Transcribe all of the records precisely as they are presented.

[Provided information]:
====

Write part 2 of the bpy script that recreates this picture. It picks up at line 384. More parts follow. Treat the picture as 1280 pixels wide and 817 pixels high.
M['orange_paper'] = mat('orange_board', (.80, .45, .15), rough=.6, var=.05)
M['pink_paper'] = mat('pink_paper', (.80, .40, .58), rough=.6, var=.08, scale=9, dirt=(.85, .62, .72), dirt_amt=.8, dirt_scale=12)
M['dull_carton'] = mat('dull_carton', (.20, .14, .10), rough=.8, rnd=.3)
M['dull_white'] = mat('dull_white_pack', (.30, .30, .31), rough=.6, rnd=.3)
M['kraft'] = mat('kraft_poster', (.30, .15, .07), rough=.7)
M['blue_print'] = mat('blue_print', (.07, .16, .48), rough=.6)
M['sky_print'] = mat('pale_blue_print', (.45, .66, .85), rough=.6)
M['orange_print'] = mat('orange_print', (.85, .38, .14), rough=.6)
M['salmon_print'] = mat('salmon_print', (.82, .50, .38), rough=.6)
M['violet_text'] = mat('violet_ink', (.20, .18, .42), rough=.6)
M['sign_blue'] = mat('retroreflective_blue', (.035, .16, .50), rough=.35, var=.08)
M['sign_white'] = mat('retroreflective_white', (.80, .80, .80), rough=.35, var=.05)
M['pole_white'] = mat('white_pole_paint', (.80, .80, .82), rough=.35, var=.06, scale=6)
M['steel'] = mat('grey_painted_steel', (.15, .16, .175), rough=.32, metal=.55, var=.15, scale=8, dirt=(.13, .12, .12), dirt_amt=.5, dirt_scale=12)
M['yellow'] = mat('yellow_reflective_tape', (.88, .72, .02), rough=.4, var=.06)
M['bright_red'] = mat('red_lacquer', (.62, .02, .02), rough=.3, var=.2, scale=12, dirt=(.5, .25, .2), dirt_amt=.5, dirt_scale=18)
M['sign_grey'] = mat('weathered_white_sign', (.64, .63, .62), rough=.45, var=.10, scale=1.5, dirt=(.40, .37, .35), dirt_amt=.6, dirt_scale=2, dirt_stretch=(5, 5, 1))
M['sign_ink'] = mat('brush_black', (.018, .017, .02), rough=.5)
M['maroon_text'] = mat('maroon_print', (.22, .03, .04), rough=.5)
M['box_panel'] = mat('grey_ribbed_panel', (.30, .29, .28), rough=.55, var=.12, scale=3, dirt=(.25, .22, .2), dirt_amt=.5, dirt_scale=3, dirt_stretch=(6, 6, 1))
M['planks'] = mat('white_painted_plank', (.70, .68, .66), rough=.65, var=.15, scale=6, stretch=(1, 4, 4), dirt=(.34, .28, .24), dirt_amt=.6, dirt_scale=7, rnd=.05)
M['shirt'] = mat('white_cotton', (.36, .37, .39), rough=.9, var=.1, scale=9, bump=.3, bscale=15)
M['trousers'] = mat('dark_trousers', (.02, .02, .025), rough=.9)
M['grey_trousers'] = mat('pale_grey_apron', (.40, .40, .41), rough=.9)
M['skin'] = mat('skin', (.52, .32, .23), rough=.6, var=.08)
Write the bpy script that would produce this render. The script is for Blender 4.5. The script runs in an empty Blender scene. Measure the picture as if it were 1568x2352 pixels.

====

[Finished task]:
Write part 2 of the bpy script that recreates this picture. It picks up at line 384. More parts follow. Treat the picture as 1280 pixels wide and 817 pixels high.
M['orange_paper'] = mat('orange_board', (.80, .45, .15), rough=.6, var=.05)
M['pink_paper'] = mat('pink_paper', (.80, .40, .58), rough=.6, var=.08, scale=9, dirt=(.85, .62, .72), dirt_amt=.8, dirt_scale=12)
M['dull_carton'] = mat('dull_carton', (.20, .14, .10), rough=.8, rnd=.3)
M['dull_white'] = mat('dull_white_pack', (.30, .30, .31), rough=.6, rnd=.3)
M['kraft'] = mat('kraft_poster', (.30, .15, .07), rough=.7)
M['blue_print'] = mat('blue_print', (.07, .16, .48), rough=.6)
M['sky_print'] = mat('pale_blue_print', (.45, .66, .85), rough=.6)
M['orange_print'] = mat('orange_print', (.85, .38, .14), rough=.6)
M['salmon_print'] = mat('salmon_print', (.82, .50, .38), rough=.6)
M['violet_text'] = mat('violet_ink', (.20, .18, .42), rough=.6)
M['sign_blue'] = mat('retroreflective_blue', (.035, .16, .50), rough=.35, var=.08)
M['sign_white'] = mat('retroreflective_white', (.80, .80, .80), rough=.35, var=.05)
M['pole_white'] = mat('white_pole_paint', (.80, .80, .82), rough=.35, var=.06, scale=6)
M['steel'] = mat('grey_painted_steel', (.15, .16, .175), rough=.32, metal=.55, var=.15, scale=8, dirt=(.13, .12, .12), dirt_amt=.5, dirt_scale=12)
M['yellow'] = mat('yellow_reflective_tape', (.88, .72, .02), rough=.4, var=.06)
M['bright_red'] = mat('red_lacquer', (.62, .02, .02), rough=.3, var=.2, scale=12, dirt=(.5, .25, .2), dirt_amt=.5, dirt_scale=18)
M['sign_grey'] = mat('weathered_white_sign', (.64, .63, .62), rough=.45, var=.10, scale=1.5, dirt=(.40, .37, .35), dirt_amt=.6, dirt_scale=2, dirt_stretch=(5, 5, 1))
M['sign_ink'] = mat('brush_black', (.018, .017, .02), rough=.5)
M['maroon_text'] = mat('maroon_print', (.22, .03, .04), rough=.5)
M['box_panel'] = mat('grey_ribbed_panel', (.30, .29, .28), rough=.55, var=.12, scale=3, dirt=(.25, .22, .2), dirt_amt=.5, dirt_scale=3, dirt_stretch=(6, 6, 1))
M['planks'] = mat('white_painted_plank', (.70, .68, .66), rough=.65, var=.15, scale=6, stretch=(1, 4, 4), dirt=(.34, .28, .24), dirt_amt=.6, dirt_scale=7, rnd=.05)
M['shirt'] = mat('white_cotton', (.36, .37, .39), rough=.9, var=.1, scale=9, bump=.3, bscale=15)
M['trousers'] = mat('dark_trousers', (.02, .02, .025), rough=.9)
M['grey_trousers'] = mat('pale_grey_apron', (.40, .40, .41), rough=.9)
M['skin'] = mat('skin', (.52, .32, .23), rough=.6, var=.08)
Write the bpy script that would produce this render. The script is for Blender 4.5. The script runs in an empty Blender scene. Measure the picture as if it were 1568x2352 pixels.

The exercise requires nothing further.